Serving the Flathead Valley & Montana since 2006. A reality based independent journal of observation & analysis. © James Conner.

 

12 July 2014

Was Dubya too liberal (and green) for Shutdown Steve?

daines_right_150

It seems so. Two days ago, Rep. Steve Daines voted for Rep. Michael Burgess’ light bulb amendment to the Energy and Water Development and Related Agencies Appropriations Act (HR-4923). A favorite with tea party Republicans, Burgess’ amendment prohibits the Energy Department from enforcing energy efficiency standards for light bulbs — standards that President George W. Bush signed into law in 2007.

Burgess argues that the marketplace, not government, should set energy efficiency standards. He also believes Americans have a right to buy any kind of light bulb they want; even bulbs that are energy hogs; even bulbs that are dangerous. For Burgess, and for Shutdown Steve, it’s an issue of personal liberty that transcends society’s interest in greater energy efficiency and the environmental benefits thereof. Besides, they argue, energy efficient light isn’t as eye-pleasing as good old incandescent light:

Burgess and others who have come to see the requirements as symbols of government overreach complain the LED and compact fluorescent bulbs effectively required by the standards are too costly and don’t give off the same quality of light.

“The people should have the option of buying the type of light bulb they want,” Burgess said. Bloomberg.

Burgess amendment opposed by light bulb industry

What makes this amendment, and the Republican opposition to the energy standards that Dubya signed into law, so strange is that the marketplace already has said “yes” to the energy standards. According to Bloomberg’s climate blog:

Light bulb manufacturers oppose the amendment, but have said they plan to comply with the efficiency standards whether they are enforced or not, according to the National Electrical Manufacturers Association, which represents companies such as Philips Lighting Co., GE Lighting, Cree Inc. and Osram Sylvania Inc.

“We have not changed our position opposing the amendment,” Phallan K. Davis, a spokeswoman for the Rosslyn, Va. –based trade group, told Bloomberg BNA. “DOE should have the funding to enforce and defend the statute.”

The amendment also is opposed by environmental groups such as the Natural Resources Defense Council, which has said compliance with the light bulb standards will result in savings of nearly $13 billion a year, electricity savings equivalent to 30 large power plants and reduced carbon dioxide emissions of about 100 million tons of carbon a year.

“These companies have made major investments and thoroughly upgraded and retooled their supply chains to comply with the law,” the NRDC said in a July 7 blog post.

How, I wonder, does Daines reconcile his enthusiasm for electricity guzzling incandescent lamps with his avowed determination to protect the North Fork of the Flathead from coal mining in the North Fork’s headwaters basin in British Columbia? Is it because the coal that would have been mined there would have been sold to East Asian nations for use as metallurgical coal in iron smelters? Or is it because he can’t see the light on energy efficiency because he’s blinded by Ayn Rand Lite?

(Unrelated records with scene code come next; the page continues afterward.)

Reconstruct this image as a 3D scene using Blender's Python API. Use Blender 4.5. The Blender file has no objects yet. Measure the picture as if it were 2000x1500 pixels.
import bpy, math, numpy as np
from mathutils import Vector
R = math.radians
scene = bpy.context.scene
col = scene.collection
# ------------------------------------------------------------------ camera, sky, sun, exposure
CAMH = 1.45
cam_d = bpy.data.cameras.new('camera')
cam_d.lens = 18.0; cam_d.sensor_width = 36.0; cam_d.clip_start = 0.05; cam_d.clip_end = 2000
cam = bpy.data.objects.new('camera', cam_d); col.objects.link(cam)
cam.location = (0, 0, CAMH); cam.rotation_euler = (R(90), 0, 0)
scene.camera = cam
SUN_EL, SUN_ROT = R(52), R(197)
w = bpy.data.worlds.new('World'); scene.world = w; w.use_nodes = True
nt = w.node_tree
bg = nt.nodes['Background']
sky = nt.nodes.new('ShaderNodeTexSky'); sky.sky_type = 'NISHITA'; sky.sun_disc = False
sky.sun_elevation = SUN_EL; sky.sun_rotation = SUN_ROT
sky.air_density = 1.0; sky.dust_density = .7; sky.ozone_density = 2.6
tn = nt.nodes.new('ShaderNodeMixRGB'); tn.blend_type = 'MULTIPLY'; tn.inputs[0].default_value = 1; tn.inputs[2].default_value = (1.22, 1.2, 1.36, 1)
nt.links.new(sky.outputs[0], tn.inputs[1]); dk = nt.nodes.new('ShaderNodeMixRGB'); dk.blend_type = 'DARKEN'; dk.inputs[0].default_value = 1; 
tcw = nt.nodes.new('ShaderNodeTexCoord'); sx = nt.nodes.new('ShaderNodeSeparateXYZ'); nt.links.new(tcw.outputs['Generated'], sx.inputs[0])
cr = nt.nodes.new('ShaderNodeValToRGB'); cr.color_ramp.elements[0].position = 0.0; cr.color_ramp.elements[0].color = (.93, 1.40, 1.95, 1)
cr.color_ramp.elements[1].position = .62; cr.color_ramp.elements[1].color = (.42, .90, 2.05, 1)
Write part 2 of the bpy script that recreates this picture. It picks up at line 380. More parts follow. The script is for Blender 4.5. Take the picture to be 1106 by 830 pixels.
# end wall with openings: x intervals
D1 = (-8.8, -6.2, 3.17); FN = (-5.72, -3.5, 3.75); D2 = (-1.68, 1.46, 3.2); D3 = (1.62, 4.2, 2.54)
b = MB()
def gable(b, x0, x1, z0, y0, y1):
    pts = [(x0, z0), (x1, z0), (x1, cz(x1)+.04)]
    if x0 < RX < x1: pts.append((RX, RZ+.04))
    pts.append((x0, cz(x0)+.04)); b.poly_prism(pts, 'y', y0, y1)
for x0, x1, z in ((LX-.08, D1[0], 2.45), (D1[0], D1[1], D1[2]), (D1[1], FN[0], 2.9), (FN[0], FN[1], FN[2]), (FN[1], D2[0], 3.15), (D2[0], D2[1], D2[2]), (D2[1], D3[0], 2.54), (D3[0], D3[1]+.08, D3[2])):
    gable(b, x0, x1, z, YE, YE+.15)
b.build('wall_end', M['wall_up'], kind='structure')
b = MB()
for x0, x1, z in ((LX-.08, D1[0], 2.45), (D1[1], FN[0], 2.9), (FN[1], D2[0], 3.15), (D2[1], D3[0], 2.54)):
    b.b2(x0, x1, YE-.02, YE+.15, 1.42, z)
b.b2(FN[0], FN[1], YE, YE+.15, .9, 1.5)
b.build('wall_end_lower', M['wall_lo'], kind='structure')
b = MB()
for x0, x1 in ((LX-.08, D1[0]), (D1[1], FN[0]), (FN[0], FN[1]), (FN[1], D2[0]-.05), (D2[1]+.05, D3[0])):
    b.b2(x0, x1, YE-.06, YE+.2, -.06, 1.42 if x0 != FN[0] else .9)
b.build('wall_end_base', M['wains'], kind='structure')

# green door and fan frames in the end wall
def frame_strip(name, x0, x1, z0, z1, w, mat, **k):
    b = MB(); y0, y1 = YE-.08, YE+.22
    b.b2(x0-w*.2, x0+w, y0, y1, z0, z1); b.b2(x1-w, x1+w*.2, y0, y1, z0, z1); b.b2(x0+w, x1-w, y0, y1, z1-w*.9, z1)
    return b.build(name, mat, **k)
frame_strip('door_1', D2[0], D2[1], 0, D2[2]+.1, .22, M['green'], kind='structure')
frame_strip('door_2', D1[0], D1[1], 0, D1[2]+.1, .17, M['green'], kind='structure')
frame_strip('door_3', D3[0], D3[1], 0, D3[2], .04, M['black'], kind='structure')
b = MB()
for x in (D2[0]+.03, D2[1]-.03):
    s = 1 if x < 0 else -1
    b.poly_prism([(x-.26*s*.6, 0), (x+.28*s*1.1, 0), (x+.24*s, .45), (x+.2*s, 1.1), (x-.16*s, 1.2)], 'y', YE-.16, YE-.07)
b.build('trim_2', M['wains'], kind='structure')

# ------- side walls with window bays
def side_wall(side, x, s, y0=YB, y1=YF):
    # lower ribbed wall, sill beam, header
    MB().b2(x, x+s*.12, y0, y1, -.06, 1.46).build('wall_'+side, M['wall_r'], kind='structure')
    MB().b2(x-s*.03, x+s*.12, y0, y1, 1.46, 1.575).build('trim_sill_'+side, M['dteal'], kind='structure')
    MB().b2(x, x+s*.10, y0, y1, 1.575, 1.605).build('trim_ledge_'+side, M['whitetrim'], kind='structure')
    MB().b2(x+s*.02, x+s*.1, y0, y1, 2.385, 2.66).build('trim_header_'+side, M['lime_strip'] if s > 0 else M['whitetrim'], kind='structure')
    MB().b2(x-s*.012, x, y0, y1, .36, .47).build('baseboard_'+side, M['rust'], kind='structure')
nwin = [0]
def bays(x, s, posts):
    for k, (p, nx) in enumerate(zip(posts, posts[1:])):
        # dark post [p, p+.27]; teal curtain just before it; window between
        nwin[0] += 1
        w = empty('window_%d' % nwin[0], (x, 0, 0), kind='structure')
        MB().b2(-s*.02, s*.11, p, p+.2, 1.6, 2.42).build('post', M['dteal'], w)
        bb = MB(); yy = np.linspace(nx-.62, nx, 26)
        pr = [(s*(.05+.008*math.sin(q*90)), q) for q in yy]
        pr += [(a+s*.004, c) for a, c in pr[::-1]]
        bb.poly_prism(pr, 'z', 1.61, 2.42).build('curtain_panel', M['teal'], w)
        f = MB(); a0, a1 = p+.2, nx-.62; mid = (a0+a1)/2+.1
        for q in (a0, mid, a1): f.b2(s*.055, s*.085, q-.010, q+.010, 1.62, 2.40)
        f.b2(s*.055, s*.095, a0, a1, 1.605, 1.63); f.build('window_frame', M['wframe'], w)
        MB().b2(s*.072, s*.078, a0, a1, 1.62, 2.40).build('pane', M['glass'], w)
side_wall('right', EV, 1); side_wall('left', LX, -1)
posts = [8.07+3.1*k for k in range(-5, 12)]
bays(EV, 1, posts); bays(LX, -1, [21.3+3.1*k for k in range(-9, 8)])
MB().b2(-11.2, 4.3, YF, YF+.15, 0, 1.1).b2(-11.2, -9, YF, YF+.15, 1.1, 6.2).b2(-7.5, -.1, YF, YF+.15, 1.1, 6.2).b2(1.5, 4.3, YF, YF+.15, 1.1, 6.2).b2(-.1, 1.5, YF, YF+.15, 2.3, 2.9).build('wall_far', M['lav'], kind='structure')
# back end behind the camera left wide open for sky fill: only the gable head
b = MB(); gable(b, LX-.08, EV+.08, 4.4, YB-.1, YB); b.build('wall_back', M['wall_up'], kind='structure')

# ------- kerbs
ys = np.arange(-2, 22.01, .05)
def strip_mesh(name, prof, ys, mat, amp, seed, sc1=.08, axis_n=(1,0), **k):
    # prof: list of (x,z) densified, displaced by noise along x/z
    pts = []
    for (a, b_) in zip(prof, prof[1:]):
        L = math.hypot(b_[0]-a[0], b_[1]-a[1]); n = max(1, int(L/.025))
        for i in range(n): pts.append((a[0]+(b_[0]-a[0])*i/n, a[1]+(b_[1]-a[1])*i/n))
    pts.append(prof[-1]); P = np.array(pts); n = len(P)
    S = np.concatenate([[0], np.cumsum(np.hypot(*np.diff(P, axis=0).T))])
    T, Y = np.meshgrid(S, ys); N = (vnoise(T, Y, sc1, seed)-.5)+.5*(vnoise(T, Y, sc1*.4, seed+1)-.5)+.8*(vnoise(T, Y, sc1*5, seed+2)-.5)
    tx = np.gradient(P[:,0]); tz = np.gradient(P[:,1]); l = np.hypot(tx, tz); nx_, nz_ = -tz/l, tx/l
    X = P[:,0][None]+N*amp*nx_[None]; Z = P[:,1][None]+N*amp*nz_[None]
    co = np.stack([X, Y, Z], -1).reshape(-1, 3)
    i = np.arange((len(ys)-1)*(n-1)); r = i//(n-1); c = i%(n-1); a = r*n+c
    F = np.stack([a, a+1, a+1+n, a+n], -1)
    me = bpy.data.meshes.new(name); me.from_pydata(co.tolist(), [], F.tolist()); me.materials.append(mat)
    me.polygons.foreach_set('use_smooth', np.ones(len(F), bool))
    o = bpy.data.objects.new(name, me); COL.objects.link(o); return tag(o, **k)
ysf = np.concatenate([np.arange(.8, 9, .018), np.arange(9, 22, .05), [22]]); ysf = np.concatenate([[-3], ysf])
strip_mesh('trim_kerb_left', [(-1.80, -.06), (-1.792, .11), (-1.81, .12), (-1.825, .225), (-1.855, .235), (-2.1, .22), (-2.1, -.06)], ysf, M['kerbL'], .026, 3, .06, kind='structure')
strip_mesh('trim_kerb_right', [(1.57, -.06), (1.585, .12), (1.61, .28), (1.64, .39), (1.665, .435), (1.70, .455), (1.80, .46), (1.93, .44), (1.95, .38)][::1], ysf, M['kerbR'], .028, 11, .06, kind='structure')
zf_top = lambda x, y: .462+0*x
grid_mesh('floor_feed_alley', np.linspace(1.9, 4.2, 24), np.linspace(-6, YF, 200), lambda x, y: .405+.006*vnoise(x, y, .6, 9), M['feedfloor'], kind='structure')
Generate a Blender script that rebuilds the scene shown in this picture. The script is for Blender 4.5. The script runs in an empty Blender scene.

Energy efficient light is actually pretty good

Some years ago, I replaced most of my incandescent lamps with spiral compact fluorescent bulbs with a color temperature of 2700°K, the color temperature of household incandescent bulbs. Because CFLs use one-fourth as much energy to produce the same amount of light as an incandescent bulb, I found I no longer needed an air conditioner in my library, where bright lights are necessary for comfortable reading. And the light quality of CFLs? I found it very pleasing. Furthermore, as a photographer I found it just as photographically acceptable as incandescent light.

Household LEDs, in my experience, do not produce light as pleasing as light from CFLs. I use LED bulbs in two outdoor fixtures, but the light has a distinct yellow-green cast to it that would be unpleasant in my library. Other LEDs are too white for my taste for indoor living space lighting, but are fine for flashlight, work lights, and photography. Moreover, the technology, still a few years behind CFLs, improves rapidly so the day when affordable LED lights with an apparent black-body output is not far off.

Most of the Incandescent Caucus’ complaints that energy efficient light is ugly are simply ugly distortions of fact by zealots who see red, and turn red, at the thought that energy efficient lighting is good for humankind.